I don't really understand why nerds have to spec a piece of crud for work always. My all-purpose machine of choice (including telecommutes for staff) are SSD-outfitted Z230's or Optiplex 90x0's. Unlike some piece of crap that's being whipped within an inch of its life while even opening an Excel sheet, it has enough headroom for general OA duties without waiting around. Something goes wrong, on-site (as long as - of course - there isn't a knowitall 'I'm an IT expert' around who tries to fix it and then gets upset when the OEM won't bend to his every misguided whim).
Even for basic duties a half-decent machine will keep on trucking for a long time without issues. And on the flipside, it's more likely that a piece of crap in the first place will give you issues even when doing something basic.
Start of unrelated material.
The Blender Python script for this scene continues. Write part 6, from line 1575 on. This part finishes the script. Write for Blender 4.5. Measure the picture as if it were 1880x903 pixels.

It depends on your telecommuting workflow.
If you sign into the VPN and RDP into a desktop computer or VM at work - your computing experience is 99% reliant on your network connection and the hardware running at the other end of the pipe. Your local machine is a virtually irrelevant near-thin-client.
But, if you sign into the VPN and access work LAN from your local machine (so you're running Office and other applications from the local disk and using your own CPU for CPUing) then the box you're running on locally is much more important.
If you're poor, but you're also lousy at computing and want to make absolutely sure that your weird porno doesn't get saved to a work file server, then speccing out an el-cheapo computer is insurance.